My boyfriend got annoyed because im always insecure about my body?

Well my opinion is that you should tell him why you were uncomfortable, no matter how insecure you are. I know it's not a light switch to turn your insecurity on and off but, instead of giving him the idea that you are repulsed by him, why not accept the fact that you're not perfect, but still perfect for him, and tell him how you really feel at times when he gets so intimate; it will make it so much better.
Accept your body, let me ask you, when he got intimate, did he feel repulsed? If he did, then he does not accept you, or your body, you're probably not pouring out, it's just your insecurity that allows your mind to think like that; and you accept it. But if you feel comfortable with suiting it to his' or your needs, then do it. On the other hand, if he does accept you though, then make the best of it, embrace your curves and be comfortable in your own skin, you might feel like the weight you had on your shoulders was probably non-existent this whole time, like your insecurity in contrast to describing your body.
Don't try to be something you're not. Build your self-esteem by being optimistic with yourself and encouraging yourself to be more of yourself- that's why he loves you right? Think happy thoughts!
shave and l;one weight and week out--if it really bothers you. i mean its n to like anything you mentioned is set in stone. you're lucky ALL of those things are within your control. of course he can love you as you are.. but you need to feel comfortable with you. he can't make you feel that way and he shouldn't be annoyed bc you're uncomfortable as if its a reflection on him. its not. nothing to do with knowing him. its how you feel about you. take control.
"nothing to do with knowing him. "
That's the crux of the problem right there. She's... essentially overriding what he wants for himself with what she wants of herself. It's sick.
Well it looks like the problem is more on you, not him. He doesn't say anything about your body right? If you feel like your body is the main reason on why you feel this way, then you have to lose weight.
Yeah, fuck that shit. I wouldn't have time for it either. The main reason to be attractive is to attract a mate. If you ALREADY HAVE a mate who WANTS YOU AS YOU ARE...
Just, yeah. Fuck that shit. You're putting up artificial barriers. What you're doing is saying, "I'm not good enough for you."
Imagine, you're sitting there with a bowl of chocolate ice-cream. You got a job, earned some money, went to the grocery store, bought the ice cream (which YOU CHOSE)... washed a bowl and a spoon, scooped some out... now you can smell it, and you want it. You can almost taste it.

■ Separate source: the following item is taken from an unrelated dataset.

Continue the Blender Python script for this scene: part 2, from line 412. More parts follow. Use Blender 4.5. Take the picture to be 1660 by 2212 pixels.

Then someone slaps the bowl away from you and says, "That ice cream isn't good enough for you. You don't like that kind of ice cream."
How fucking disrespectful is that to insert your own demands for yourself (which are probably unrealistic and unattainable anyway) OVER his desire and acceptance of you?
You're TRASHING his judgement.
I'd be gone lickety-split. No fucking time for that shit.
You're essentially sending the message that he isn't fit to decide for himself what he likes.
Well you could have waltzed off to the bathroom and trimmed instead of silently making it seem like you're repulsed by your own boyfriend's advances, do you SERIOUSLY want to sabotage your relationship so desperately?
Opinion
4Opinion
Try telling him about it. I'm insecure too but when I told my boyfriend about it, he understood. :) maybe he just doesn't know how you feel.
The problem with this is that he's probably going to start offering advice to fix the problem, which I'm CERTAIN she doesn't want.
I think she needs to get this under wraps herself.
Children love their hole body, including their own poo.
Why you don't?
Lose the weight then
My girlfriend is the same way
If your insecurity is connected to your weight, lose it
Have you explained to him how you are feeling?